■ Available data ■
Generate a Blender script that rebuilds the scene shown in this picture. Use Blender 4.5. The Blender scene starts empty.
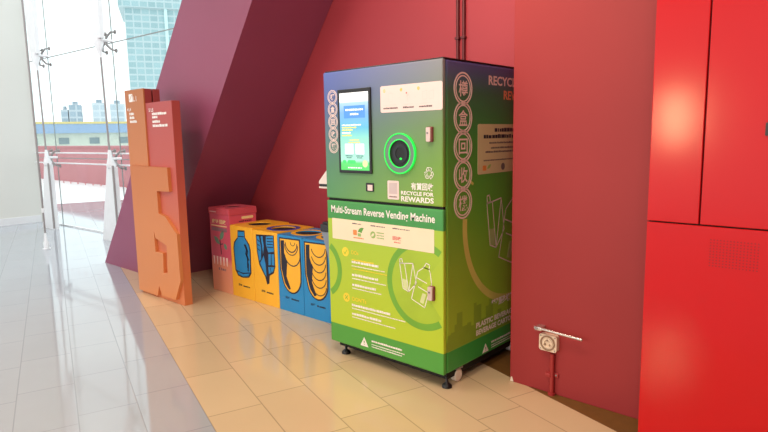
import bpy, bmesh, math, random
from mathutils import Vector, Matrix
S = bpy.context.scene
COL = S.collection
random.seed(7)
PI = math.pi

# ------------------------------------------------------------------ camera
cam_d = bpy.data.cameras.new('camera')
cam = bpy.data.objects.new('camera', cam_d); COL.objects.link(cam)
S.camera = cam
YAW, PITCH, ROLL, FPX = 2.3092, 0.1373, -0.018, 581.9
fw = Vector((math.cos(PITCH)*math.cos(YAW), math.cos(PITCH)*math.sin(YAW), -math.sin(PITCH)))
rt0 = Vector((math.sin(YAW), -math.cos(YAW), 0)); up0 = rt0.cross(fw)
rt = rt0*math.cos(ROLL)+up0*math.sin(ROLL); up = -rt0*math.sin(ROLL)+up0*math.cos(ROLL)
cam.matrix_world = Matrix(((rt.x, up.x, -fw.x, 1.8808), (rt.y, up.y, -fw.y, -2.5467), (rt.z, up.z, -fw.z, 1.4514), (0, 0, 0, 1)))
cam_d.sensor_fit = 'HORIZONTAL'; cam_d.sensor_width = 36.0
cam_d.lens = FPX/768*36.0
cam_d.clip_start = 0.05; cam_d.clip_end = 1500

# ------------------------------------------------------------------ world, lights, exposure
def lin(c):
    return tuple((x/255/12.92 if x/255 <= .04045 else ((x/255+.055)/1.055)**2.4) for x in c[:3]) + (1.0,)

W = bpy.data.worlds.new('overcast_sky'); S.world = W
W.use_nodes = True
nt = W.node_tree; nt.nodes.clear()
wo = nt.nodes.new('ShaderNodeOutputWorld'); bg = nt.nodes.new('ShaderNodeBackground')
tc = nt.nodes.new('ShaderNodeTexCoord'); mp = nt.nodes.new('ShaderNodeMapping'); no = nt.nodes.new('ShaderNodeTexNoise'); cr = nt.nodes.new('ShaderNodeValToRGB')
mp.inputs['Scale'].default_value = (2.2, 2.2, 7.0)
no.inputs['Scale'].default_value = 1.6; no.inputs['Detail'].default_value = 4
cr.color_ramp.elements[0].position = .36; cr.color_ramp.elements[0].color = lin((226, 231, 238))
cr.color_ramp.elements[1].position = .58; cr.color_ramp.elements[1].color = (.95, .98, 1, 1)
nt.links.new(tc.outputs['Generated'], mp.inputs[0]); nt.links.new(mp.outputs[0], no.inputs['Vector'])
nt.links.new(no.outputs['Fac'], cr.inputs[0]); nt.links.new(cr.outputs[0], bg.inputs[0]); nt.links.new(bg.outputs[0], wo.inputs[0])
bg.inputs[1].default_value = 1.5

def area(name, loc, target, sx, sy, power, col, spread=PI):
    l = bpy.data.lights.new(name, 'AREA'); l.shape = 'RECTANGLE'; l.size = sx; l.size_y = sy
    l.energy = power; l.color = lin(col)[:3]; l.spread = spread
    o = bpy.data.objects.new(name, l); COL.objects.link(o); o.location = loc
    o.rotation_euler = (Vector(target)-Vector(loc)).to_track_quat('-Z', 'Y').to_euler()
    return o
area('ceiling_lamp', (.2, -1.3, 3.3), (.1, -1.1, 0), .5, .5, 28, (255, 236, 212))
area('ceiling_lamp', (1.9, -2.2, 3.3), (1.5, -1.6, 0), .5, .5, 30, (255, 236, 212))
area('ceiling_lamp', (-2.2, -1.6, 3.3), (-2.2, -1.3, 0), .5, .5, 22, (255, 238, 216))
area('niche_lamp', (-.25, -.35, 3.3), (-.3, 1.06, 2.0), .3, .3, 12, (255, 215, 190), 2.2)
area('shop_lamp', (-.46, -5.6, 1.62), (1.1, 0, 1.5), .24, .6, 34, (255, 216, 160))
S.view_settings.view_transform = 'Standard'; S.view_settings.look = 'None'
S.view_settings.exposure = 0.3; S.view_settings.gamma = 1.0; S.view_settings.use_curve_mapping = False

# ------------------------------------------------------------------ materials
def new_mat(name):
    m = bpy.data.materials.new(name); m.use_nodes = True
    return m, m.node_tree, m.node_tree.nodes['Principled BSDF']

MATS = {}
def pm(name, col, rough=.5, metal=0, spec=.5, var=.06, scale=6, bump=0, bscale=60, coat=0, emit=0):
    """painted / plastic / metal surface with a faint procedural mottling"""
    if name in MATS: return MATS[name]
    m, t, p = new_mat(name)
    c = lin(col)
    g = t.nodes.new('ShaderNodeTexCoord'); n = t.nodes.new('ShaderNodeTexNoise'); r = t.nodes.new('ShaderNodeValToRGB')
    n.inputs['Scale'].default_value = scale; n.inputs['Detail'].default_value = 3
    r.color_ramp.elements[0].position = .3; r.color_ramp.elements[1].position = .7
    r.color_ramp.elements[0].color = tuple(x*(1-var) for x in c[:3])+(1,)
    r.color_ramp.elements[1].color = tuple(min(1, x*(1+var)) for x in c[:3])+(1,)
    t.links.new(g.outputs['Object'], n.inputs['Vector']); t.links.new(n.outputs['Fac'], r.inputs[0]); t.links.new(r.outputs[0], p.inputs['Base Color'])
    p.inputs['Roughness'].default_value = rough; p.inputs['Metallic'].default_value = metal; p.inputs['Specular IOR Level'].default_value = spec
    if coat: p.inputs['Coat Weight'].default_value = coat; p.inputs['Coat Roughness'].default_value = .08
    if emit:
        t.links.new(r.outputs[0], p.inputs['Emission Color']); p.inputs['Emission Strength'].default_value = emit
    if bump:
        n2 = t.nodes.new('ShaderNodeTexNoise'); n2.inputs['Scale'].default_value = bscale; b = t.nodes.new('ShaderNodeBump')
        b.inputs['Strength'].default_value = bump; b.inputs['Distance'].default_value = .004
        t.links.new(g.outputs['Object'], n2.inputs['Vector']); t.links.new(n2.outputs['Fac'], b.inputs['Height']); t.links.new(b.outputs[0], p.inputs['Normal'])
    MATS[name] = m
    return m

def ramp_node(t, stops):
    r = t.nodes.new('ShaderNodeValToRGB'); e = r.color_ramp.elements
    while len(e) < len(stops): e.new(.5)
    for k, (q, c) in enumerate(stops): e[k].position = q
    for k, (q, c) in enumerate(stops): e[k].color = lin(c)
    return r

def grad(name, axis, lo, hi, stops, rough=.4, spec=.5, axis2=None, lo2=0, hi2=1, stops2=None, emit=0):
    """printed colour gradient along an object axis; with stops2 it blends to a second gradient along axis2"""
    m, t, p = new_mat(name)
    g = t.nodes.new('ShaderNodeTexCoord'); s = t.nodes.new('ShaderNodeSeparateXYZ'); t.links.new(g.outputs['Object'], s.inputs[0])
    def rng(ax, a, b):
        k = t.nodes.new('ShaderNodeMapRange'); k.inputs['From Min'].default_value = a; k.inputs['From Max'].default_value = b
        t.links.new(s.outputs[ax], k.inputs['Value']); return k
    r1 = ramp_node(t, stops); t.links.new(rng(axis, lo, hi).outputs[0], r1.inputs[0]); out = r1.outputs[0]
    if stops2:
        r2 = ramp_node(t, stops2); t.links.new(rng(axis, lo, hi).outputs[0], r2.inputs[0])
        mx = t.nodes.new('ShaderNodeMix'); mx.data_type = 'RGBA'
        t.links.new(rng(axis2, lo2, hi2).outputs[0], mx.inputs[0]); t.links.new(r1.outputs[0], mx.inputs[6]); t.links.new(r2.outputs[0], mx.inputs[7]); out = mx.outputs[2]
    t.links.new(out, p.inputs['Base Color']); p.inputs['Roughness'].default_value = rough; p.inputs['Specular IOR Level'].default_value = spec
    if emit:
        t.links.new(out, p.inputs['Emission Color']); p.inputs['Emission Strength'].default_value = emit
    return m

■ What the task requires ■
Restate the material word for word from its first line through the line containing "PI = math.pi", both included; the pictures do not belong in it.

■ Worked answer ■
Generate a Blender script that rebuilds the scene shown in this picture. Use Blender 4.5. The Blender scene starts empty.
import bpy, bmesh, math, random
from mathutils import Vector, Matrix
S = bpy.context.scene
COL = S.collection
random.seed(7)
PI = math.pi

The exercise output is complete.